Task material ▸

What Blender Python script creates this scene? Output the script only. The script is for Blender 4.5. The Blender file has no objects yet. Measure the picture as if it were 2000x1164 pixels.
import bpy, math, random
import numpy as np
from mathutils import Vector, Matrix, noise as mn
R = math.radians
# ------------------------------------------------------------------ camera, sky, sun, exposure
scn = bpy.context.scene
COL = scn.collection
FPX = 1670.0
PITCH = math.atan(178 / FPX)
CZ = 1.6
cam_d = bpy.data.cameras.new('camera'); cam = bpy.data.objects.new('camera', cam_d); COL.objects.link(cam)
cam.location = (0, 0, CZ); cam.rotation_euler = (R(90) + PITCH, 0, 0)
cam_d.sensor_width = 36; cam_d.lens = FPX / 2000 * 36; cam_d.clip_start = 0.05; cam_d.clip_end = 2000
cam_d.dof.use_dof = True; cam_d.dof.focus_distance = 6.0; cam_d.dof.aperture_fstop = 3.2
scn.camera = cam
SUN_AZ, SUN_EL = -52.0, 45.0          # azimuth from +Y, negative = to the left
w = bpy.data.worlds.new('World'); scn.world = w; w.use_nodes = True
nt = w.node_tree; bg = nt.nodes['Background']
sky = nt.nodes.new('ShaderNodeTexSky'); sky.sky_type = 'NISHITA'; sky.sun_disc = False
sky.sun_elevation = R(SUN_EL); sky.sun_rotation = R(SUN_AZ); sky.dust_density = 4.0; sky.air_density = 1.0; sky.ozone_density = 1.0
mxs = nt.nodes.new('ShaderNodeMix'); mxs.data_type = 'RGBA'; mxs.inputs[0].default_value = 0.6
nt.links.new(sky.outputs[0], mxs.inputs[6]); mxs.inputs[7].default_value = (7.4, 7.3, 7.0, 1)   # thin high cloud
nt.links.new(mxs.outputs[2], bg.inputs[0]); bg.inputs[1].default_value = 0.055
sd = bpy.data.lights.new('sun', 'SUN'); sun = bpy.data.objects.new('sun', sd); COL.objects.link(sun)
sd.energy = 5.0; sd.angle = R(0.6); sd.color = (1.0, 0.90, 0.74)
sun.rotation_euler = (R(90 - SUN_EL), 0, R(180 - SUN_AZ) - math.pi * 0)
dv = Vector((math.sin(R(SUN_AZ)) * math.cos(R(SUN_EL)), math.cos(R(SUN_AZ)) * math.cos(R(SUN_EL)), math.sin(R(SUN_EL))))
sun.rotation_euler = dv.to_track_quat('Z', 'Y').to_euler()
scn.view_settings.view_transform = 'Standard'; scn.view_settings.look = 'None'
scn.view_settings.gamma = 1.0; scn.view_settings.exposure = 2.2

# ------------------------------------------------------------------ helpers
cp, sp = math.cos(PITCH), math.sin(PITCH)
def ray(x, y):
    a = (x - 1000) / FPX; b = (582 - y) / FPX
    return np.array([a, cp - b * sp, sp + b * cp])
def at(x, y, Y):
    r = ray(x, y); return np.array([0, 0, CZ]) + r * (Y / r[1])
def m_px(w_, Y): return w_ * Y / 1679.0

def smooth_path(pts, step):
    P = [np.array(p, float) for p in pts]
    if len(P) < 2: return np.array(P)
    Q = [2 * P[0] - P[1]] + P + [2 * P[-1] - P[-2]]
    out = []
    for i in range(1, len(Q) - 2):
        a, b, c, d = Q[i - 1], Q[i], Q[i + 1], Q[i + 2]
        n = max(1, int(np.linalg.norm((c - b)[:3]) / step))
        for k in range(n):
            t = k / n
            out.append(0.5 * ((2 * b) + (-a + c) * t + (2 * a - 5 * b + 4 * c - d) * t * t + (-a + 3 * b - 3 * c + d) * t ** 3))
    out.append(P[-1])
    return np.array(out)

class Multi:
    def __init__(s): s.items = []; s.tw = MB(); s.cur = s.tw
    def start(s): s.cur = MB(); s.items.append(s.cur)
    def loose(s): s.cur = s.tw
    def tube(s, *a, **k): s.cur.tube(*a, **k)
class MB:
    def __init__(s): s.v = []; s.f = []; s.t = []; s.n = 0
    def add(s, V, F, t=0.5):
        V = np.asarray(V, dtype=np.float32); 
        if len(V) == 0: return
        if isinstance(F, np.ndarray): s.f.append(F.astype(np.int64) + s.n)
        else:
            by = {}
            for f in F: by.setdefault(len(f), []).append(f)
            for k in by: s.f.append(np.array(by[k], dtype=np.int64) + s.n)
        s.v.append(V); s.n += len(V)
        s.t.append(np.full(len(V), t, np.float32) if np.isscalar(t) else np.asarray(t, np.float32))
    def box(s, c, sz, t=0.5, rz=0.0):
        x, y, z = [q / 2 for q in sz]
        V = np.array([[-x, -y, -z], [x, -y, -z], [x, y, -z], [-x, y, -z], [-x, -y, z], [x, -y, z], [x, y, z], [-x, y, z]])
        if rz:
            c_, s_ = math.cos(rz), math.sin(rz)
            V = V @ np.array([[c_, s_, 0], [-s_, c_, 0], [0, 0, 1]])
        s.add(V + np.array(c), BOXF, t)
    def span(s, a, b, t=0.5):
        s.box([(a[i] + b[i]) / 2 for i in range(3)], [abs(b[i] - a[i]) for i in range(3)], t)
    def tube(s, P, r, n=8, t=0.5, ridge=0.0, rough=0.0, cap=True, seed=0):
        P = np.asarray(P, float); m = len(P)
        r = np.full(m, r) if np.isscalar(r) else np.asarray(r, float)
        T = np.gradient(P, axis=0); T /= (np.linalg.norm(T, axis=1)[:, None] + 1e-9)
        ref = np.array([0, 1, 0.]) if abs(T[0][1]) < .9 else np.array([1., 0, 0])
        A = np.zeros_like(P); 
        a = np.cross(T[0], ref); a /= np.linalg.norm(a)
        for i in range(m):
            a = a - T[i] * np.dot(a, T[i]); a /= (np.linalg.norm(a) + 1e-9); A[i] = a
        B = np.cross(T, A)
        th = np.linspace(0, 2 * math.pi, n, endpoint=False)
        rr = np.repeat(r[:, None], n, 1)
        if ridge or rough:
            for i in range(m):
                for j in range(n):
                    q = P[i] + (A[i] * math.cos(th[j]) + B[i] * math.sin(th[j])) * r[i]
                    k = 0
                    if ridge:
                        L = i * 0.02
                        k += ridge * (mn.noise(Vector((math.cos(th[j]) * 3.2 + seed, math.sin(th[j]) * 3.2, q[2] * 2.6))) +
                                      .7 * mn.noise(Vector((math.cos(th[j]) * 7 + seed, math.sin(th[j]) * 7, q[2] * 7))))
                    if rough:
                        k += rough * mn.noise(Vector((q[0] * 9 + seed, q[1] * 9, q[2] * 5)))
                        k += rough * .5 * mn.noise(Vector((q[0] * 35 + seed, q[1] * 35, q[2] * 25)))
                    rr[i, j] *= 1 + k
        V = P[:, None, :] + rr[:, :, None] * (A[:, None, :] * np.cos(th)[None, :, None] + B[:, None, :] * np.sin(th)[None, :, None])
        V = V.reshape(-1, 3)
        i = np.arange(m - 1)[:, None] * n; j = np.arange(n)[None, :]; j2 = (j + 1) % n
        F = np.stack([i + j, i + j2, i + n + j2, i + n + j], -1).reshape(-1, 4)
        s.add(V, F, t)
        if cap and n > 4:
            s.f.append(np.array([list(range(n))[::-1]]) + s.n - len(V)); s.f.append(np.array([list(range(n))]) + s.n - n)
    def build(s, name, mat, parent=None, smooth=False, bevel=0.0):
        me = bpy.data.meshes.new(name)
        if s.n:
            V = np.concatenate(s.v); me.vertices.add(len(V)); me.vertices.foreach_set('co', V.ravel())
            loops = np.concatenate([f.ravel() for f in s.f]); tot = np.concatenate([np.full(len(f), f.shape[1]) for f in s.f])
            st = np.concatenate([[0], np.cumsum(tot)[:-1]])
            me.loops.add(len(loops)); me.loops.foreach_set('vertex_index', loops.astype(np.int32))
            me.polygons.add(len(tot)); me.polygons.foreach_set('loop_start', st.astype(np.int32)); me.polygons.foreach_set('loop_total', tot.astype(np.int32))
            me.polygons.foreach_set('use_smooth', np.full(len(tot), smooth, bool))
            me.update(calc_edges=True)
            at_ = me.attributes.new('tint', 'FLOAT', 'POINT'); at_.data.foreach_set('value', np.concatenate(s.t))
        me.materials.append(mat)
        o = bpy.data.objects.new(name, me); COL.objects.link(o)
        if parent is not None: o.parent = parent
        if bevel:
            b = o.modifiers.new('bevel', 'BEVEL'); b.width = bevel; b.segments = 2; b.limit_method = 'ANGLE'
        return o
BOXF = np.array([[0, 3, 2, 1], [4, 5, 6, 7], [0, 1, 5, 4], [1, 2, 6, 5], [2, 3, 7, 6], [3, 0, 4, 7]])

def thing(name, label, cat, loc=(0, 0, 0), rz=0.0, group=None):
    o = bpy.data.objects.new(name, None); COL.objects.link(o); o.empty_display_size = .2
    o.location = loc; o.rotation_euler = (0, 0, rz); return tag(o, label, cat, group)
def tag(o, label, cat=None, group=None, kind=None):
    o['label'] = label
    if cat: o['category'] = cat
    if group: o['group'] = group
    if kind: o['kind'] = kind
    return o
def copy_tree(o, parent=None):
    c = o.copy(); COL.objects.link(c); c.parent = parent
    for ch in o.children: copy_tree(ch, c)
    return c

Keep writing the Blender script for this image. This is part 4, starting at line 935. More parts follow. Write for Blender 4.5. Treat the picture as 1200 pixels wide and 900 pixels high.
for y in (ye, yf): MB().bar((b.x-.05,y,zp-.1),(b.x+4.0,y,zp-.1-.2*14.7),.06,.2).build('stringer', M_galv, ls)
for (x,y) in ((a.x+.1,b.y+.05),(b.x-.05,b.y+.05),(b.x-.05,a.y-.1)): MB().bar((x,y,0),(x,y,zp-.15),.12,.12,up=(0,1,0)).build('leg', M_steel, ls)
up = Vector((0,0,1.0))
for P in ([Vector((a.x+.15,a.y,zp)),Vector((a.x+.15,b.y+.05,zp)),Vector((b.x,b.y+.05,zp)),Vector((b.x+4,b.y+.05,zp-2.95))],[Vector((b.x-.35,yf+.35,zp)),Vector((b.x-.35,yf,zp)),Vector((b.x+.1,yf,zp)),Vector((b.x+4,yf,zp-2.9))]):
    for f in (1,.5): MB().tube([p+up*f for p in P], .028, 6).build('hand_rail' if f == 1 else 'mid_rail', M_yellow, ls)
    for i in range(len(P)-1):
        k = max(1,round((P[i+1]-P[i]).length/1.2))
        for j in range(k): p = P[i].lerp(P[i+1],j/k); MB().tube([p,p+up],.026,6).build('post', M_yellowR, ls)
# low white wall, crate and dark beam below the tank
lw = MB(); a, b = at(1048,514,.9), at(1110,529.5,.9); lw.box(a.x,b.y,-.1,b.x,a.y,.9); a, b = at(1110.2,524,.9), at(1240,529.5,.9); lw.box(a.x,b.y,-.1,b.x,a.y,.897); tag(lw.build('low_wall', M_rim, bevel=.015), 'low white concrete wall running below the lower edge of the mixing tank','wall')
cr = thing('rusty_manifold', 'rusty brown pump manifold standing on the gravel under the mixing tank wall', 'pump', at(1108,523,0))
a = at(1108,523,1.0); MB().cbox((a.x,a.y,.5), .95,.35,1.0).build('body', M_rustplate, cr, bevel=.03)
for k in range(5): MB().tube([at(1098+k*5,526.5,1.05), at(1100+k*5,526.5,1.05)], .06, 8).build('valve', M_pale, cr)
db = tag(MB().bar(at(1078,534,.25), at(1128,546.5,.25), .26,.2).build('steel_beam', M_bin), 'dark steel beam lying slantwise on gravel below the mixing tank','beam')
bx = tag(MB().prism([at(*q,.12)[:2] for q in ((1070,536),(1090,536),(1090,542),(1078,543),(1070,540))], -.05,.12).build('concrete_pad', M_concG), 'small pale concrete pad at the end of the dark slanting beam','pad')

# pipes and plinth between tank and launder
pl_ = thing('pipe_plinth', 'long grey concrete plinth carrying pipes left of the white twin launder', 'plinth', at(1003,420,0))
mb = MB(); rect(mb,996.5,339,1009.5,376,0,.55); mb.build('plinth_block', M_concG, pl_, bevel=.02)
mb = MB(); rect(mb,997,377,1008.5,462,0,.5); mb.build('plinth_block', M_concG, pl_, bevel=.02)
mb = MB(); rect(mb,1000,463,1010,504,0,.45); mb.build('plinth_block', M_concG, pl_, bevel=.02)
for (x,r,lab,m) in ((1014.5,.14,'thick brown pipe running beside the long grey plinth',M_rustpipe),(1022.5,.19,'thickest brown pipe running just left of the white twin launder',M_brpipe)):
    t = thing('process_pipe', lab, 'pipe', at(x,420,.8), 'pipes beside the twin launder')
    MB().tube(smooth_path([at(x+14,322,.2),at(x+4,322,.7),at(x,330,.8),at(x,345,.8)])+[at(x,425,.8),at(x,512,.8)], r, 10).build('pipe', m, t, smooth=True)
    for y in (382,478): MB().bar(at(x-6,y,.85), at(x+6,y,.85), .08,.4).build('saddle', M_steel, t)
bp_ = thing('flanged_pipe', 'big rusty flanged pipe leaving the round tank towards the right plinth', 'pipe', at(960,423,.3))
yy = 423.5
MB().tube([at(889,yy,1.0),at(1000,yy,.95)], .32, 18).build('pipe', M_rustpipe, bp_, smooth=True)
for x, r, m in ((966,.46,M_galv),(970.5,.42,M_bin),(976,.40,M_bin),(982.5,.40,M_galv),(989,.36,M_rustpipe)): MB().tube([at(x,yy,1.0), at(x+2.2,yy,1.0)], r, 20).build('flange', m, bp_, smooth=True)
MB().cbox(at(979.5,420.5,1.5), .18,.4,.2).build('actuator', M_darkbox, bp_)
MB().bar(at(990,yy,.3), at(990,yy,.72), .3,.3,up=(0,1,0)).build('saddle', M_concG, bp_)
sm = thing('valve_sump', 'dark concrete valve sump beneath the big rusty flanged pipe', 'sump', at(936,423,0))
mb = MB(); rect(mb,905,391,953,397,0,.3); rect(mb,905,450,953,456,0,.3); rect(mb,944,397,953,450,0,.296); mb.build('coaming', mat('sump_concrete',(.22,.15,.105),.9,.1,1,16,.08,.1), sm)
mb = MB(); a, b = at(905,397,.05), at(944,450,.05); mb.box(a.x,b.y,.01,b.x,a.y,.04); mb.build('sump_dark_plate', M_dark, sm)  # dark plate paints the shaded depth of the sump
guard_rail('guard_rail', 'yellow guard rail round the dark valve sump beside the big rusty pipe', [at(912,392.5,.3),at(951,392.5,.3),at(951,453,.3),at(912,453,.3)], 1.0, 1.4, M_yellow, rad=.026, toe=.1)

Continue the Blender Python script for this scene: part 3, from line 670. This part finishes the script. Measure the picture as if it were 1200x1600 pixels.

Aim ▸ Leave out every line without the string "pixels" and copy the rest.

Written solution ▸
What Blender Python script creates this scene? Output the script only. The script is for Blender 4.5. The Blender file has no objects yet. Measure the picture as if it were 2000x1164 pixels.
Keep writing the Blender script for this image. This is part 4, starting at line 935. More parts follow. Write for Blender 4.5. Treat the picture as 1200 pixels wide and 900 pixels high.
Continue the Blender Python script for this scene: part 3, from line 670. This part finishes the script. Measure the picture as if it were 1200x1600 pixels.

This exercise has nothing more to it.